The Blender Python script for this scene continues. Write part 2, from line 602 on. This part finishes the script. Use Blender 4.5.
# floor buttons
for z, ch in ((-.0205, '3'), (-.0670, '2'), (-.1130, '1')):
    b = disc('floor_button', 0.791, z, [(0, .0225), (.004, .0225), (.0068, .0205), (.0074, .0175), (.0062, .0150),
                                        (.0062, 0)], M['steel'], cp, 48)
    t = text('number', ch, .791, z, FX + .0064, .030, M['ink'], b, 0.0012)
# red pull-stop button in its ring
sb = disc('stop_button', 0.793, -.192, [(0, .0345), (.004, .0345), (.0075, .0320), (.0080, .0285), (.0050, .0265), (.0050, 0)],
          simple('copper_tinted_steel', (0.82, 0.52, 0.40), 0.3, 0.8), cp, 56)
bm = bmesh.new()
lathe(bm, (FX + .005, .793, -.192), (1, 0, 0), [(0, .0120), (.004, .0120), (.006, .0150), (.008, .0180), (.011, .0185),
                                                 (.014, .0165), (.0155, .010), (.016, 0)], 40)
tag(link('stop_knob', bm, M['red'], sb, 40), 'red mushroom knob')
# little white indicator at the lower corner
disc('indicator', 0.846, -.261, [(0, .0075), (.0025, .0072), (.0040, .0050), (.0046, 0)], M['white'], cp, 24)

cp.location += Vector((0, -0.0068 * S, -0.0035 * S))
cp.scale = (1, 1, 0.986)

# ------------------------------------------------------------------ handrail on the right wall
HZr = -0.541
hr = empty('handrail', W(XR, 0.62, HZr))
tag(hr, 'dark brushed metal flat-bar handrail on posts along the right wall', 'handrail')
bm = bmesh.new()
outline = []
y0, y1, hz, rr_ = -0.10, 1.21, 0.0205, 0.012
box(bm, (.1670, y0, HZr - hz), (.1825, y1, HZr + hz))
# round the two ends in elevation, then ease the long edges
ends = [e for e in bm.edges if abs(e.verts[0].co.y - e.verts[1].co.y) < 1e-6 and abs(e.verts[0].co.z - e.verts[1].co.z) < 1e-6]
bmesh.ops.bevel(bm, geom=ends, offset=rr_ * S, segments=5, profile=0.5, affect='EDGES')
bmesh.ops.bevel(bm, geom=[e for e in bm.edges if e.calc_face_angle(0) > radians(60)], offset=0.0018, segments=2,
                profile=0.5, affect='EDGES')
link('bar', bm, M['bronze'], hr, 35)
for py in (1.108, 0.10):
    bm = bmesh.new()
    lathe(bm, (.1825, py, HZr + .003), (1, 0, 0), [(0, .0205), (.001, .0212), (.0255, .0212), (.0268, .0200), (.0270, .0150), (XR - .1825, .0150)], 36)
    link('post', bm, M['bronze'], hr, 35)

□ □ □ □

• [Exercise details] Return all of the data precisely as it appears.

• [Right answer]
The Blender Python script for this scene continues. Write part 2, from line 602 on. This part finishes the script. Use Blender 4.5.
# floor buttons
for z, ch in ((-.0205, '3'), (-.0670, '2'), (-.1130, '1')):
    b = disc('floor_button', 0.791, z, [(0, .0225), (.004, .0225), (.0068, .0205), (.0074, .0175), (.0062, .0150),
                                        (.0062, 0)], M['steel'], cp, 48)
    t = text('number', ch, .791, z, FX + .0064, .030, M['ink'], b, 0.0012)
# red pull-stop button in its ring
sb = disc('stop_button', 0.793, -.192, [(0, .0345), (.004, .0345), (.0075, .0320), (.0080, .0285), (.0050, .0265), (.0050, 0)],
          simple('copper_tinted_steel', (0.82, 0.52, 0.40), 0.3, 0.8), cp, 56)
bm = bmesh.new()
lathe(bm, (FX + .005, .793, -.192), (1, 0, 0), [(0, .0120), (.004, .0120), (.006, .0150), (.008, .0180), (.011, .0185),
                                                 (.014, .0165), (.0155, .010), (.016, 0)], 40)
tag(link('stop_knob', bm, M['red'], sb, 40), 'red mushroom knob')
# little white indicator at the lower corner
disc('indicator', 0.846, -.261, [(0, .0075), (.0025, .0072), (.0040, .0050), (.0046, 0)], M['white'], cp, 24)

cp.location += Vector((0, -0.0068 * S, -0.0035 * S))
cp.scale = (1, 1, 0.986)

# ------------------------------------------------------------------ handrail on the right wall
HZr = -0.541
hr = empty('handrail', W(XR, 0.62, HZr))
tag(hr, 'dark brushed metal flat-bar handrail on posts along the right wall', 'handrail')
bm = bmesh.new()
outline = []
y0, y1, hz, rr_ = -0.10, 1.21, 0.0205, 0.012
box(bm, (.1670, y0, HZr - hz), (.1825, y1, HZr + hz))
# round the two ends in elevation, then ease the long edges
ends = [e for e in bm.edges if abs(e.verts[0].co.y - e.verts[1].co.y) < 1e-6 and abs(e.verts[0].co.z - e.verts[1].co.z) < 1e-6]
bmesh.ops.bevel(bm, geom=ends, offset=rr_ * S, segments=5, profile=0.5, affect='EDGES')
bmesh.ops.bevel(bm, geom=[e for e in bm.edges if e.calc_face_angle(0) > radians(60)], offset=0.0018, segments=2,
                profile=0.5, affect='EDGES')
link('bar', bm, M['bronze'], hr, 35)
for py in (1.108, 0.10):
    bm = bmesh.new()
    lathe(bm, (.1825, py, HZr + .003), (1, 0, 0), [(0, .0205), (.001, .0212), (.0255, .0212), (.0268, .0200), (.0270, .0150), (XR - .1825, .0150)], 36)
    link('post', bm, M['bronze'], hr, 35)